If your offer is rejected – which can happen quite often – you can either use the letter they sent to gauge a reason why and try again, or you can appeal directly to the IRS Independent Office of Appeals (within a time limit of 30 days). Low-income eligibility can be a great boon if you find yourself qualified for it.
The qualifications for low-income status are an income of 250 percent of the current poverty line, or less. Low-income individuals need not send in an initial payment or pay the filing fee for an offer in compromise (but you must continue to be up-to-date with your current tax payments).
If you wish to get started on creating an offer in compromise, be sure to read up on everything the IRS will need from you through a Form 656. Form 656-B serves as the IRS’ instructional booklet on what else you might have to consider before sending in an offer.

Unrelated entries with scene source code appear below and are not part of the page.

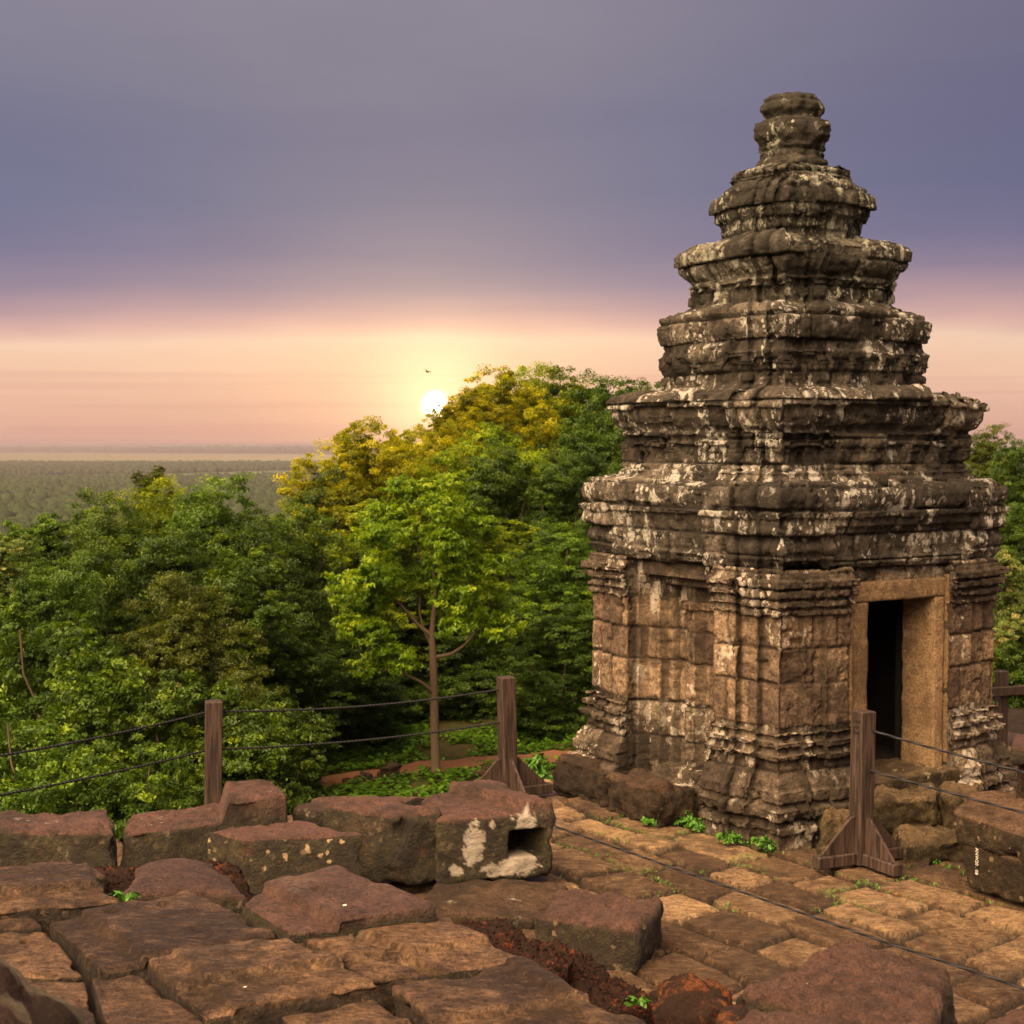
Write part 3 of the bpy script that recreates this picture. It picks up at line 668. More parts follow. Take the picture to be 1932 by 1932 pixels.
# crowning lotus bud and vase
def lathe(name, prof, mat, seg=120, petals=0, seed=0, parent=tower, zt_=None, ampl=.012):
    Z = []; Rr = []
    for (a, ra), (b, rb_) in zip(prof[:-1], prof[1:]):
        n = max(1, int(math.hypot(b - a, rb_ - ra) / .011))
        for k in range(n): Z.append(a + (b - a) * k / n); Rr.append(ra + (rb_ - ra) * k / n)
    Z.append(prof[-1][0]); Rr.append(prof[-1][1]); Z = np.array(Z); Rr = np.array(Rr)
    th = np.linspace(0, 2 * math.pi, seg, endpoint=False)
    dirs = np.stack([np.cos(th), np.sin(th), 0 * th], -1)
    V = Rr[:, None, None] * dirs[None] + np.array([0, 0, 1.]) * Z[:, None, None]
    d = ampl * fbm(V * 12 + seed, 4) + .012 * fbm(V * 3 + seed, 3) - .04 * np.clip(fbm(V * 5 + seed, 3) - .25, 0, 1)
    if petals: d = d + .02 * np.abs(np.cos(th * petals / 2))[None] * np.ones((len(Z), 1))
    d = d * np.clip(Rr / .1, 0, 1)[:, None]
    V = V + dirs[None] * d[..., None]
    if zt_: V[..., 2] += zt_(V)
    return mesh(name, V, gridq(len(Z), seg, True), mat, {'tone': np.full(V.shape[0] * seg, .45), 'joint': np.zeros(V.shape[0] * seg), 'top': np.zeros(V.shape[0] * seg)}, True, parent)
lathe('finial', [(5.22, 0.3184), (5.2875, 0.3085), (5.3068, 0.2786), (5.3454, 0.2886), (5.3744, 0.2687), (5.3937, 0.2437), (5.4323, 0.2488), (5.4516, 0.2338), (5.4805, 0.2587), (5.4998, 0.2488), (5.5674, 0.2935), (5.6446, 0.3036), (5.6928, 0.2837), (5.7121, 0.214), (5.7314, 0.199), (5.7508, 0.214), (5.7893, 0.2437), (5.8376, 0.2388), (5.8666, 0.2039), (5.8858, 0.214), (5.9196, 0.1692), (5.9003, 0.0796), (5.8955, 0.0)], M['tower_top'], petals=12, seed=3, ampl=.02)
# ---- door frame: sill, two jambs with deep reveals, lintel
def bx(name, x0, x1, y0, y1, z0, z1, mat, parent, seed=0, res=.02, rnd=.008, tone=.5, rough=(.004, .002), chip=.012):
    q_ = [(x0, y0), (x1, y0), (x1, y1), (x0, y1)]
    o = stone(name, q_, z1, z1 - z0, mat, res, rnd, rough, chip, seed, parent=parent, tone=tone); return o
yf = -(H0 + .015)
df = bx('door_frame', -.50, .56, yf - .035, yf + .28, 1.79, 1.945, M['frame'], tower, 1)
def childloc(o, par): o.parent = par; o.location = Vector(o.location) - Vector(par.location); return o
childloc(bx('jamb', -.50, -.315, yf - .032, yf + .32, .36, 1.79, M['frame'], tower, 2, tone=.5), df)
childloc(bx('jamb', .425, .54, yf - .032, yf + .32, .36, 1.79, M['frame'], tower, 3, tone=.9), df)
childloc(bx('sill', -.50, .56, yf - .20, yf + .40, .22, .43, M['step'], tower, 4, rough=(.02, .01), chip=.04), df)
childloc(bx('inner_jamb', -.535, -.503, yf - .060, yf + .05, .44, 1.97, M['frame'], tower, 5, tone=.3), df)
childloc(bx('inner_jamb', .543, .595, yf - .060, yf + .05, .44, 1.97, M['frame'], tower, 6, tone=.3), df)
# inside of the chamber, lined near-black so that it reads as unlit
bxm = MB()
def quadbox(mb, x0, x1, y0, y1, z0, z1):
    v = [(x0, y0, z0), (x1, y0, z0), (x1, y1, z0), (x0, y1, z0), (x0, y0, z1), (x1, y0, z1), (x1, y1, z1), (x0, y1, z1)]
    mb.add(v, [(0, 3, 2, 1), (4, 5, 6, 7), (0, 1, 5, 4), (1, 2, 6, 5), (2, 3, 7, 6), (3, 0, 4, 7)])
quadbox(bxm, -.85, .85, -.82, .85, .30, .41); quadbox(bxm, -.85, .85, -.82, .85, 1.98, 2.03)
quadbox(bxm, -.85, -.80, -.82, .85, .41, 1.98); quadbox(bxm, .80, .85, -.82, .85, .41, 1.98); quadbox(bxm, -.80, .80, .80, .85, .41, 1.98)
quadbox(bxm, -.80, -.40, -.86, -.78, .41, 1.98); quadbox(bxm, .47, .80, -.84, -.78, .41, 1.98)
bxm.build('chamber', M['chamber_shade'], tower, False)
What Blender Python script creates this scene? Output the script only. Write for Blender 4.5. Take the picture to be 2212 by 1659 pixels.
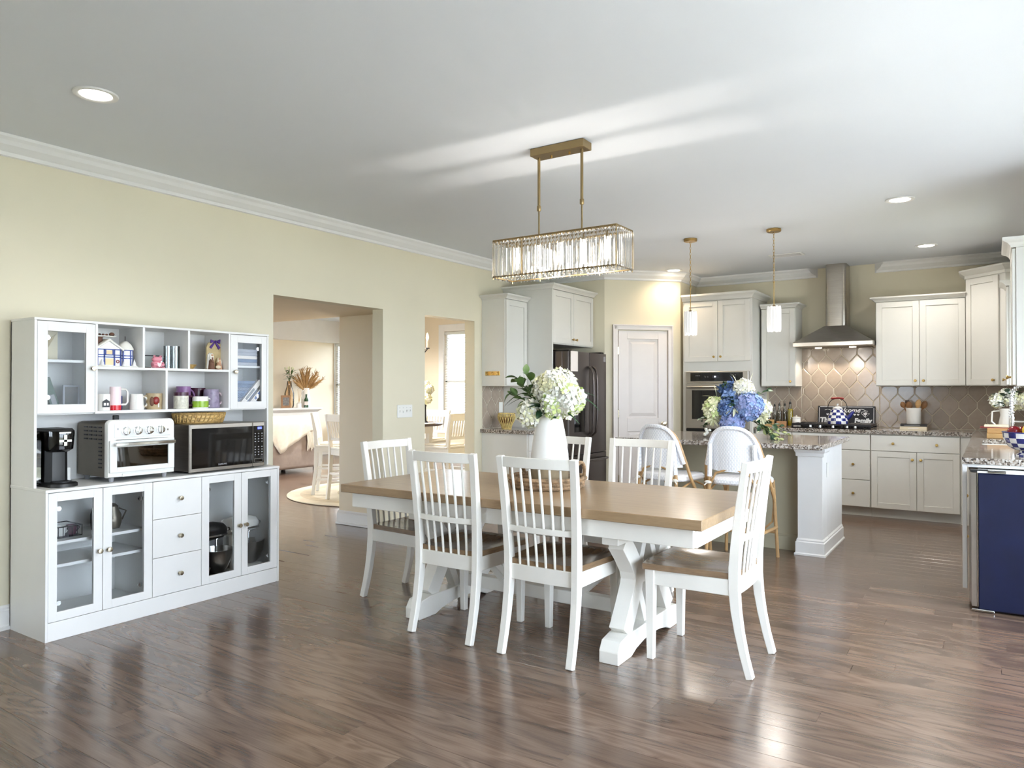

Included in the booklet is information on additional forms that may be relevant to your situation, including the required Form 433-A or Form 433-B, collection information statements for wage-earners/self-employed individuals, or businesses respectively.
You Can Get Pre-Qualified
The IRS has its own OIC pre-qualifier tool to help taxpayers get a general idea of what requirements they might be missing or forgetting, and what they should have at hand when aiming to negotiate an offer in compromise. Note that this shouldn’t be the end-all-be-all as to whether or not you can get an OIC.
The pre-qualifier essentially assesses your current debt and status, basic personal information, assets and income, expenses (eligible ones, as the IRS doesn’t count certain expenses such as unsecured debt payments), and your final proposal.
Strongly Consider Professional Help
Because there are so many factors to account for and because individual circumstances dictate everything when it comes to tax debt and your chances at an OIC (or any other solution), it is strongly recommended to work with reputable tax professionals who have a history of working with the IRS.
A tax professional may be able to take a closer look at your financial history and information, and give you a grounded and realistic list of options to consider and pursue to resolve your debt.